Trent Gill has been recognized as one of the top academic advisors in the NACADA Global Awards Program for Academic Advising. It’s the first time someone from Brandon University has received the recognition, which is presented annually by the National Academic Advising Association.

“Advising is a critical part of a student’s journey at Brandon University for so many reasons, and Trent is a part of an incredible and hard-working team that puts our students first,” said Katie Gross, BU Dean of Students. “From making sure that a student fully understands all of the many options they have in front of them at BU, to helping them carefully weigh their choices, Trent and the rest of our advising team makes sure that every student at BU is equipped to make the best choices.”

Officially, Gill received a Certificate of Merit of the Outstanding New Advisor Award — Primary Advising Role. While the award is a bit of a mouthful, Gill says that translating complexities is part and parcel of his job.

“When students move from high school to university, there’s obviously a big jump in course content, but there’s just as big a jump in terms of course choice and responsibility,” Gill explains. “As advisors, our job is to guide students through the many options available at Brandon University, and to help them find the best path to achieve their goals.”

He says being recognized is a nice pat on the back for a job where success sometimes means being invisible.

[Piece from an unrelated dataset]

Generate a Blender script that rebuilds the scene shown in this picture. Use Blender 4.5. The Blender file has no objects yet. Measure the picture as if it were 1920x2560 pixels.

“For many students just entering BU, they already have a career in mind, but there can be many different ways to get there, and it’s very rewarding to help them find the right educational match for their career goals as well as their personal interests,” Gill said. “For other students, it can be more of a process of figuring out where their strengths lie. Always, it is helping students make the best choices now so they have the most options in the future.”

Gill, who describes advising as a collaborative process that is itself also an educational opportunity, personally advises more than 650 unique students every year. In some of his busiest months, leading up to a new term, he can see more than 100 students. Many of those are returning students, who check in with advisors to make sure that they have the right prerequisites for the courses they want, to arrange their schedules and class workloads, and to ensure they are on track to fulfill all the requirements to graduate.

Students say the caring and knowledgeable advice they receive at BU can make all the difference.

“I remember when I was feeling discouraged, emotional, and anxious about a specific class I was taking, I was able to book an appointment with Trent right away,” says Alyssa Newton, who graduated from BU with a Bachelor of Arts degree last year. “Although we made changes to my schedule and future plans it felt like I was seeking advice from a close friend.”

With a major in Gender and Women’s Studies, and minors in both religion and psychology, she is currently working towards a second degree, in social work. Newton says that Gill provided her with all the concrete university information to set her up for success, including detailed and organized paperwork.

“He also knows what it is like to be a post-secondary student trying to balance academics, work, social life, and your overall well-being. He is approachable and professional.”

Brandon University has also made advising a requirement for all incoming students and now has available two full-time academic advisors, three student success officers, and additional program-specific advisors. This ensures that all new BU students can start their education fully informed and ready to learn, with a good grasp on complexities like major and minor requirements, important dates and deadlines, and liberal education requirements.

Gill is being virtually presented with his award at the NACADA Annual Conference this week. Originally scheduled to be held in Puerto Rico, the conference has moved online this year.